▶ [MATERIAL PROVIDED]:

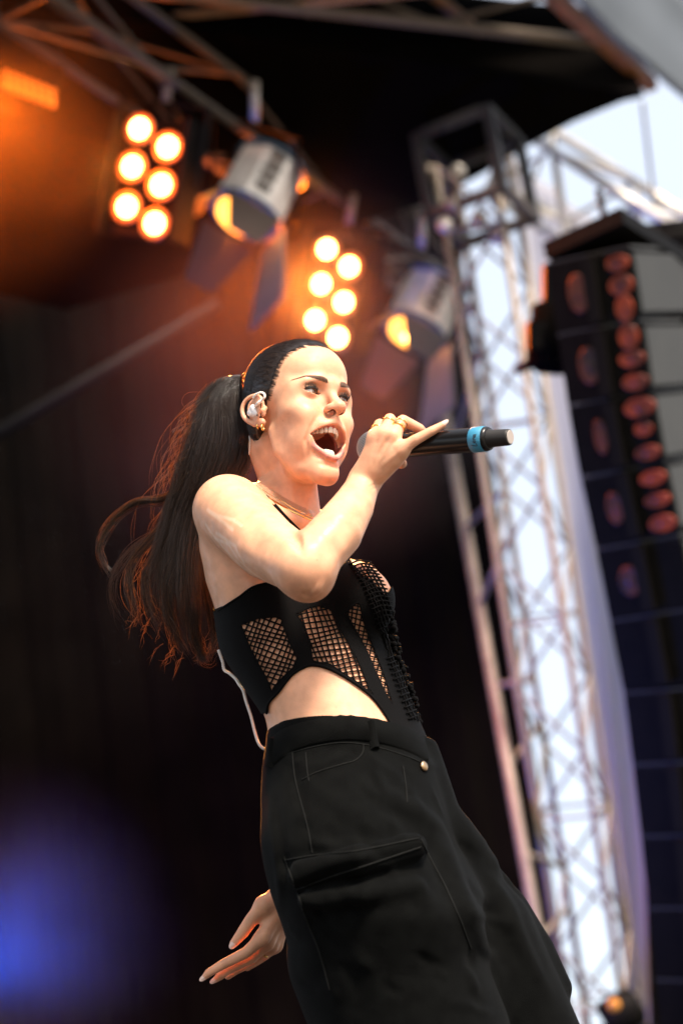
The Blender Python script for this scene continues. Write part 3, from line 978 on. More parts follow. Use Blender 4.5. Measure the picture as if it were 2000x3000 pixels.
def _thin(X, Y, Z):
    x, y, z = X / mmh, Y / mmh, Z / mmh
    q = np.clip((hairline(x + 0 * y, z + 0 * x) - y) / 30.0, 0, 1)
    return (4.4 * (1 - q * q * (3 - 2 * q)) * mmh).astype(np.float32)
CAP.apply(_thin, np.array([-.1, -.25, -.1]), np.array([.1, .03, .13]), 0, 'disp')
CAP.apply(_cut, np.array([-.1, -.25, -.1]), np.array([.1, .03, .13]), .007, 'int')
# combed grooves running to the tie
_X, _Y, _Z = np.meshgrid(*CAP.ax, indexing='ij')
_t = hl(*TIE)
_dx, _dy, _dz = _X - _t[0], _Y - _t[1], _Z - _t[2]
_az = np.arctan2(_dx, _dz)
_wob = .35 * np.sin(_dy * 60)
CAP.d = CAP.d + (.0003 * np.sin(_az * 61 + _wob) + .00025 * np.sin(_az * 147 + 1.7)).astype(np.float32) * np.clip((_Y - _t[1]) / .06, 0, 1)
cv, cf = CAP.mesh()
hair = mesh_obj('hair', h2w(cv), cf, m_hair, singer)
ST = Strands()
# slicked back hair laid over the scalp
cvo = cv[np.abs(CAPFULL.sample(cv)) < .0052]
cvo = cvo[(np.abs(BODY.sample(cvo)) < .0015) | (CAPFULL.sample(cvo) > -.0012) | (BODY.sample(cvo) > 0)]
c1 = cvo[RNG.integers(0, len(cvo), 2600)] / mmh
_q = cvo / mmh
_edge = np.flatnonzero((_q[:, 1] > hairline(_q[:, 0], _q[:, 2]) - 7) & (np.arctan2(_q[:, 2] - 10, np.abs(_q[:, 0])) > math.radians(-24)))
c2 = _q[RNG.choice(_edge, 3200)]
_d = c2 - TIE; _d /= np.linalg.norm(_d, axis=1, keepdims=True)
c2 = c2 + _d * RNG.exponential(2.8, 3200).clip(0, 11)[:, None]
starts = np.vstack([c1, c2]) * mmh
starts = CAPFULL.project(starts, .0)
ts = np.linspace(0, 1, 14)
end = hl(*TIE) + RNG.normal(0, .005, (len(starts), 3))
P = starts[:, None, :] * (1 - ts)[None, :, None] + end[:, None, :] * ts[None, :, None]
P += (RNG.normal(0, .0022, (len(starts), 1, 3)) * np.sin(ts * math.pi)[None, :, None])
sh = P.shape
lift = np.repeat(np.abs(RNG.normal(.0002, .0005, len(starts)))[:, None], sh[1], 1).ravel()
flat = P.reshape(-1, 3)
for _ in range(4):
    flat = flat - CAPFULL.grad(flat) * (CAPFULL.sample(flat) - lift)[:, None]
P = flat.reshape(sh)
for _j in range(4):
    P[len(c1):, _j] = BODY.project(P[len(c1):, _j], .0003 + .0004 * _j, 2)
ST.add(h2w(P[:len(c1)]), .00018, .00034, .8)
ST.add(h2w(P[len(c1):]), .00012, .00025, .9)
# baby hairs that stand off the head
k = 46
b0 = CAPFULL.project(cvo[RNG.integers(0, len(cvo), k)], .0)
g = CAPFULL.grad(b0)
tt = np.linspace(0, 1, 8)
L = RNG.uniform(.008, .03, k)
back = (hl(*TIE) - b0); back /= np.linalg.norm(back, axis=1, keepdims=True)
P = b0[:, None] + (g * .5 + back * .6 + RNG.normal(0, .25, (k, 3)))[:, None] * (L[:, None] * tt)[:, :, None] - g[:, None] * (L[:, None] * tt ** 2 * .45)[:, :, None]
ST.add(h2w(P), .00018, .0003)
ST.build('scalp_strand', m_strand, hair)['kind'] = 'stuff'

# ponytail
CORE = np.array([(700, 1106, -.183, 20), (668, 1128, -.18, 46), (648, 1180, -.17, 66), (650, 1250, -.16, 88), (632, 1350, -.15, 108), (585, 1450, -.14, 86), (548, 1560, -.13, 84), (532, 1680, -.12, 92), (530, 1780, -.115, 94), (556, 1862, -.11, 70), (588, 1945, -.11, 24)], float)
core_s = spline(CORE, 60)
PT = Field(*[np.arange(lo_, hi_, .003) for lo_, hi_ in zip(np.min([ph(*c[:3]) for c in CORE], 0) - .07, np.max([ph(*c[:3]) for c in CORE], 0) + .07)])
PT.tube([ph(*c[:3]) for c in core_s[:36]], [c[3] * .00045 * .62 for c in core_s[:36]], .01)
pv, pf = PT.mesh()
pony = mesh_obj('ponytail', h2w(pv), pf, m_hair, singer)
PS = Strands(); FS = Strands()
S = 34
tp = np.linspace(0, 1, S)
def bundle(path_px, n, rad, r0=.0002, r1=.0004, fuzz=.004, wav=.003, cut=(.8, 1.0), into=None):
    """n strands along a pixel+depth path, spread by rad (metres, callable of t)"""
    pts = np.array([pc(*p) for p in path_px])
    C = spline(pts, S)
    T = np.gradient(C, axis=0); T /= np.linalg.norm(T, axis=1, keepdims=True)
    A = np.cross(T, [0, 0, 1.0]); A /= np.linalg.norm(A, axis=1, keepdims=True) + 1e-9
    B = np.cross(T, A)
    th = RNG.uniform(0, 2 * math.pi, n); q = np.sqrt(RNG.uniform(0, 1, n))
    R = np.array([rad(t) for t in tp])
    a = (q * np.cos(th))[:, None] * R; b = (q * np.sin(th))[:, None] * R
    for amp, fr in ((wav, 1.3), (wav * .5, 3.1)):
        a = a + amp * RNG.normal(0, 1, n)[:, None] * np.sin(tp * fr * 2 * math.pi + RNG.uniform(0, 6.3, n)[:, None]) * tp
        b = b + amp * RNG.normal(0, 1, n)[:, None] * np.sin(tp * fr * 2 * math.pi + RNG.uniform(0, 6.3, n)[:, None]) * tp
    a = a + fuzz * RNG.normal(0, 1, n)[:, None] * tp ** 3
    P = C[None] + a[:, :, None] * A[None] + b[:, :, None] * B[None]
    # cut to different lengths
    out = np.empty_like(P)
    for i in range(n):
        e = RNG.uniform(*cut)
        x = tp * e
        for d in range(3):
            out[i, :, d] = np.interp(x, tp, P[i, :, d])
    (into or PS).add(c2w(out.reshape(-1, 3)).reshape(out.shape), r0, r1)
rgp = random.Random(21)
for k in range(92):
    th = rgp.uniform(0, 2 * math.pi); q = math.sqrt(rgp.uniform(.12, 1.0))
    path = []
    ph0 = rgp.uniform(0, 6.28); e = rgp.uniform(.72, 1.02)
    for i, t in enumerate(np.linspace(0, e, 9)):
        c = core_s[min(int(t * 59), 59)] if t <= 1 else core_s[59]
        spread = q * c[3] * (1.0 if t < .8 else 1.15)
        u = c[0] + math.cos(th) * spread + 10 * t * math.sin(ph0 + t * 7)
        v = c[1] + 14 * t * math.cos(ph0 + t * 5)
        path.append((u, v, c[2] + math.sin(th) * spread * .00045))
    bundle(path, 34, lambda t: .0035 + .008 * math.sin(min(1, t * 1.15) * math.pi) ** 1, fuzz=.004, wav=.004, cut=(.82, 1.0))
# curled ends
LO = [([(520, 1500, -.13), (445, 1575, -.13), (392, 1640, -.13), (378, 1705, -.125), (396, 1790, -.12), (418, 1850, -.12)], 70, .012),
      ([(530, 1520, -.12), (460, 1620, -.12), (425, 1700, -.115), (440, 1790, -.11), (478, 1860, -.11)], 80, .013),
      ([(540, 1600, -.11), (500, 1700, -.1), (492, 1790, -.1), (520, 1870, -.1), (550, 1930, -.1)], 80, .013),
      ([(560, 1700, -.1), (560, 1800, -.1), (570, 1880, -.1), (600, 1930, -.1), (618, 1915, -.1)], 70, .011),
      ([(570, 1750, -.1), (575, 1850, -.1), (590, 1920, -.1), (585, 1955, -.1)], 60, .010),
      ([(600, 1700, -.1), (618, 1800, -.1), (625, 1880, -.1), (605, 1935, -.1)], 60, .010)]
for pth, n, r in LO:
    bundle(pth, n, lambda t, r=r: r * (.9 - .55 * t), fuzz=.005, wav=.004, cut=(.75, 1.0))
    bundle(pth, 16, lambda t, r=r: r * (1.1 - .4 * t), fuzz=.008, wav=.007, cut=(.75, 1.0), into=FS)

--

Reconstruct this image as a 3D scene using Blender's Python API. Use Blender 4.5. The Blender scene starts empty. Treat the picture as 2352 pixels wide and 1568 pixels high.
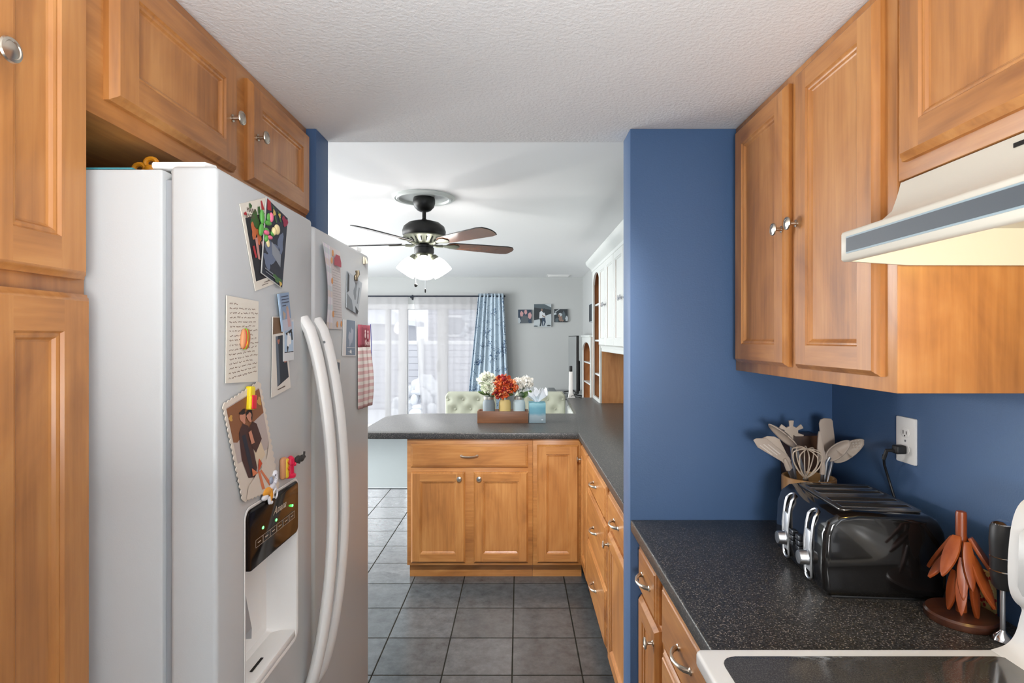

▶ [WHAT YOU ARE ASKED TO DO]: Show each line holding the word "Blender".

▶ [OUTPUT]:
The Blender Python script for this scene continues. Write part 3, from line 978 on. More parts follow. Use Blender 4.5. Measure the picture as if it were 2000x3000 pixels.
Reconstruct this image as a 3D scene using Blender's Python API. Use Blender 4.5. The Blender scene starts empty. Treat the picture as 2352 pixels wide and 1568 pixels high.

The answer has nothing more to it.